*Stated exercise*
Everything from the first line of the data through the line with "scene.camera = cam" is to be echoed exactly, minus the pictures.
■ ■ ■ ■
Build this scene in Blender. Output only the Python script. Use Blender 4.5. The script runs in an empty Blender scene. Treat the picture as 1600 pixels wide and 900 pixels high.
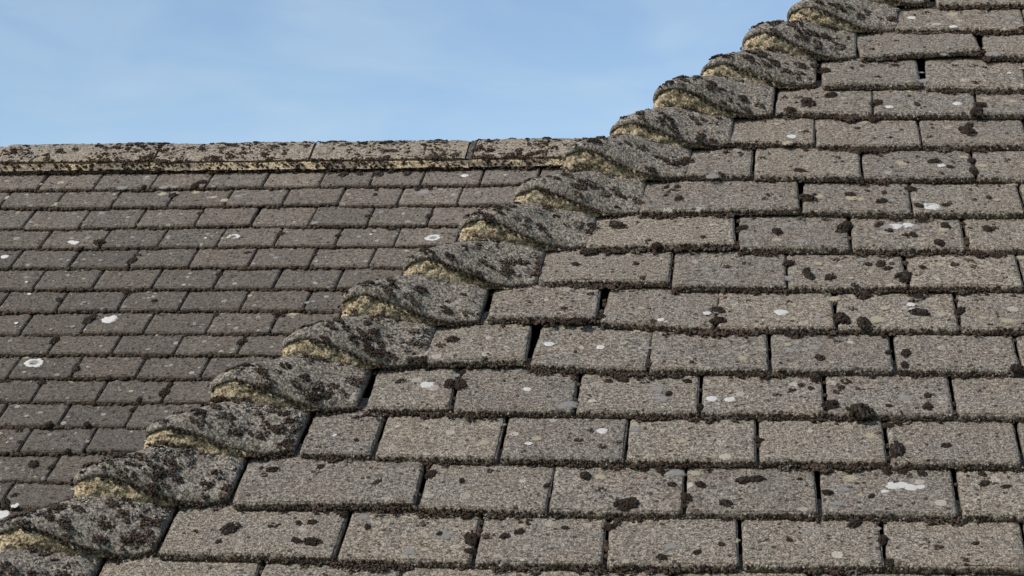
import bpy, bmesh, math, random
import numpy as np
from mathutils import Matrix, Vector

random.seed(7)
RNG = np.random.default_rng(7)
scene = bpy.context.scene
COL = scene.collection

# ---------------------------------------------------------------- camera
EYE = 4.6                                   # eye height above the ground, metres
PITCH, ROLL = 0.12952, 0.02087
cam_data = bpy.data.cameras.new('camera')
cam_data.sensor_width = 36.0
cam_data.lens = 69.87
cam_data.clip_start = 0.05
cam_data.clip_end = 5000.0
cam = bpy.data.objects.new('camera', cam_data)
COL.objects.link(cam)
fw = Vector((0, math.cos(PITCH), math.sin(PITCH)))
up0 = Vector((0, -math.sin(PITCH), math.cos(PITCH)))
rt = Vector((1, 0, 0)) * math.cos(ROLL) + up0 * math.sin(ROLL)
up = up0 * math.cos(ROLL) - Vector((1, 0, 0)) * math.sin(ROLL)
cm = Matrix((rt, up, -fw)).transposed().to_4x4()
cm.translation = (0, 0, EYE)
cam.matrix_world = cm
scene.camera = cam

# ---------------------------------------------------------------- sky, sun, exposure
SUN = Vector((-0.62, -0.50, 0.60)).normalized()      # towards the sun
sun_el = math.asin(SUN.z)
sun_az = math.atan2(SUN.x, SUN.y)
world = bpy.data.worlds.new('World')
scene.world = world
world.use_nodes = True
wt = world.node_tree
for n in list(wt.nodes):
    wt.nodes.remove(n)
w_out = wt.nodes.new('ShaderNodeOutputWorld')
w_bg = wt.nodes.new('ShaderNodeBackground')
w_bg.inputs['Strength'].default_value = 0.15
sky = wt.nodes.new('ShaderNodeTexSky')
sky.sky_type = 'NISHITA'
sky.sun_disc = False
sky.sun_elevation = sun_el
sky.sun_rotation = sun_az
sky.air_density = 1.0
sky.dust_density = 0.3
sky.ozone_density = 1.2
# thin high cloud, the same all round the sky
w_tc = wt.nodes.new('ShaderNodeTexCoord')
w_mp = wt.nodes.new('ShaderNodeMapping')
w_mp.inputs['Scale'].default_value = (4.0, 4.0, 11.0)
w_mp.inputs['Rotation'].default_value = (0.0, 0.35, 0.4)
w_nz = wt.nodes.new('ShaderNodeTexNoise')
w_nz.inputs['Scale'].default_value = 2.6
w_nz.inputs['Detail'].default_value = 5.0
w_nz.inputs['Roughness'].default_value = 0.5
w_nz.inputs['Distortion'].default_value = 0.6
w_rp = wt.nodes.new('ShaderNodeMapRange')
w_rp.inputs['From Min'].default_value = 0.36
w_rp.inputs['From Max'].default_value = 0.78
w_rp.inputs['To Max'].default_value = 0.38
w_mx = wt.nodes.new('ShaderNodeMix')
w_mx.data_type = 'RGBA'
w_mx.inputs['B'].default_value = (4.0, 4.95, 5.6, 1)
wt.links.new(w_tc.outputs['Generated'], w_mp.inputs['Vector'])
wt.links.new(w_mp.outputs['Vector'], w_nz.inputs['Vector'])
wt.links.new(w_nz.outputs['Fac'], w_rp.inputs['Value'])
wt.links.new(w_rp.outputs['Result'], w_mx.inputs['Factor'])
wt.links.new(sky.outputs['Color'], w_mx.inputs['A'])
wt.links.new(w_mx.outputs['Result'], w_bg.inputs['Color'])
wt.links.new(w_bg.outputs['Background'], w_out.inputs['Surface'])

sun_data = bpy.data.lights.new('sun', 'SUN')
sun_data.energy = 4.4
sun_data.angle = math.radians(0.53)
sun_data.color = (1.0, 0.935, 0.855)
sun = bpy.data.objects.new('sun', sun_data)
COL.objects.link(sun)
sun.rotation_euler = SUN.to_track_quat('Z', 'Y').to_euler()
sun.location = (0, 0, 30)

scene.view_settings.view_transform = 'Standard'
scene.view_settings.look = 'None'
scene.view_settings.exposure = 0.0
scene.view_settings.gamma = 1.0
scene.view_settings.use_curve_mapping = False

# ---------------------------------------------------------------- measured layout (metres on the roof planes)
# near rows, bottom to top: (height up the slope, [(left, right, tail offset left, tail offset right) per tile])
NEAR_ROWS = [
    (-0.0238, [(-0.438,-0.211,0.0011,0.0),(-0.211,-0.039,-0.0018,-0.0026),(-0.039,0.122,-0.0026,-0.0022),(0.122,0.287,-0.0022,0.0026),(0.287,0.459,0.0026,0.0076),(0.459,0.627,0.0076,0.0079),(0.627,0.795,0.0079,0.0079),(0.795,0.963,0.0079,0.0079),(0.963,1.131,0.0079,0.0079)]),
    (0.0765, [(-0.366,-0.123,-0.0029,0.0026),(-0.123,0.044,-0.0018,-0.0047),(0.044,0.215,-0.0047,-0.0028),(0.215,0.383,-0.0028,0.0004),(0.383,0.554,0.0004,0.0022),(0.554,0.722,0.0022,0.0022),(0.722,0.89,0.0022,0.0022),(0.89,1.058,0.0022,0.0022)]),
    (0.1767, [(-0.299,-0.196,0.0025,0.001),(-0.196,-0.03,-0.0017,-0.003),(-0.03,0.136,-0.0018,-0.0025),(0.136,0.306,-0.0025,-0.0006),(0.306,0.472,-0.0006,0.0013),(0.472,0.64,0.0013,0.0014),(0.64,0.808,0.0014,0.0014),(0.808,0.976,0.0014,0.0014),(0.976,1.144,0.0014,0.0014)]),
    (0.2769, [(-0.225,-0.105,-0.001,0.0014),(-0.105,0.062,-0.0028,-0.0009),(0.062,0.229,-0.0017,-0.0013),(0.229,0.395,-0.0013,-0.0001),(0.395,0.564,-0.0001,0.0006),(0.564,0.732,0.0006,0.0006),(0.732,0.9,0.0006,0.0006),(0.9,1.068,0.0006,0.0006)]),
    (0.3772, [(-0.165,-0.011,0.0051,0.0104),(-0.011,0.156,0.0021,-0.0063),(0.156,0.322,-0.0063,-0.0036),(0.322,0.491,-0.0036,-0.0009),(0.491,0.659,-0.0009,-0.0009),(0.659,0.827,-0.0009,-0.0009),(0.827,0.995,-0.0009,-0.0009),(0.995,1.163,-0.0009,-0.0009)]),
    (0.4774, [(-0.083,0.08,0.0129,0.0148),(0.08,0.246,0.0067,-0.0069),(0.246,0.415,-0.0069,-0.0048),(0.415,0.585,-0.0048,-0.0038),(0.585,0.753,-0.0038,-0.0038),(0.753,0.921,-0.0038,-0.0038),(0.921,1.089,-0.0038,-0.0038)]),
    (0.5777, [(-0.018,0.179,0.0084,0.0065),(0.179,0.347,-0.0025,-0.004),(0.347,0.52,-0.004,-0.0009),(0.52,0.682,-0.0009,-0.0009),(0.682,0.85,-0.0009,-0.0009),(0.85,1.018,-0.0009,-0.0009)]),
    (0.6779, [(0.046,0.274,-0.0019,0.0077),(0.274,0.442,-0.0018,-0.0019),(0.442,0.611,-0.0019,-0.0019),(0.611,0.779,-0.0019,-0.0019),(0.779,0.947,-0.0019,-0.0019),(0.947,1.115,-0.0019,-0.0019)]),
    (0.7781, [(0.121,0.37,-0.0007,0.0047),(0.37,0.537,0.0019,-0.0027),(0.537,0.705,-0.0027,-0.0027),(0.705,0.873,-0.0027,-0.0027),(0.873,1.041,-0.0027,-0.0027)]),
    (0.8784, [(0.189,0.296,0.0096,0.0071),(0.296,0.467,0.0013,-0.0014),(0.467,0.64,-0.0001,-0.0017),(0.64,0.808,-0.0017,-0.0017),(0.808,0.976,-0.0017,-0.0017),(0.976,1.144,-0.0017,-0.0017)]),
    (0.9786, [(0.252,0.396,0.0136,0.0082),(0.396,0.565,0.0,0.0),(0.565,0.733,0.0,0.0),(0.733,0.901,0.0,0.0),(0.901,1.069,0.0,0.0)]),
    (1.0788, [(0.33,0.492,0.0098,0.0012),(0.492,0.661,0.0009,-0.002),(0.661,0.829,-0.002,-0.002),(0.829,0.997,-0.002,-0.002),(0.997,1.165,-0.002,-0.002)]),
    (1.1791, [(0.406,0.581,-0.001,0.0005),(0.581,0.749,-0.0084,-0.0178),(0.749,0.917,-0.016,-0.016),(0.917,1.085,-0.016,-0.016)]),
    (1.2793, [(0.477,0.688,-0.0011,0.0181),(0.688,0.856,0.0016,-0.0043),(0.856,1.024,0.0,0.0)]),
]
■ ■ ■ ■
*Output of the task*
Build this scene in Blender. Output only the Python script. Use Blender 4.5. The script runs in an empty Blender scene. Treat the picture as 1600 pixels wide and 900 pixels high.
import bpy, bmesh, math, random
import numpy as np
from mathutils import Matrix, Vector

random.seed(7)
RNG = np.random.default_rng(7)
scene = bpy.context.scene
COL = scene.collection

# ---------------------------------------------------------------- camera
EYE = 4.6                                   # eye height above the ground, metres
PITCH, ROLL = 0.12952, 0.02087
cam_data = bpy.data.cameras.new('camera')
cam_data.sensor_width = 36.0
cam_data.lens = 69.87
cam_data.clip_start = 0.05
cam_data.clip_end = 5000.0
cam = bpy.data.objects.new('camera', cam_data)
COL.objects.link(cam)
fw = Vector((0, math.cos(PITCH), math.sin(PITCH)))
up0 = Vector((0, -math.sin(PITCH), math.cos(PITCH)))
rt = Vector((1, 0, 0)) * math.cos(ROLL) + up0 * math.sin(ROLL)
up = up0 * math.cos(ROLL) - Vector((1, 0, 0)) * math.sin(ROLL)
cm = Matrix((rt, up, -fw)).transposed().to_4x4()
cm.translation = (0, 0, EYE)
cam.matrix_world = cm
scene.camera = cam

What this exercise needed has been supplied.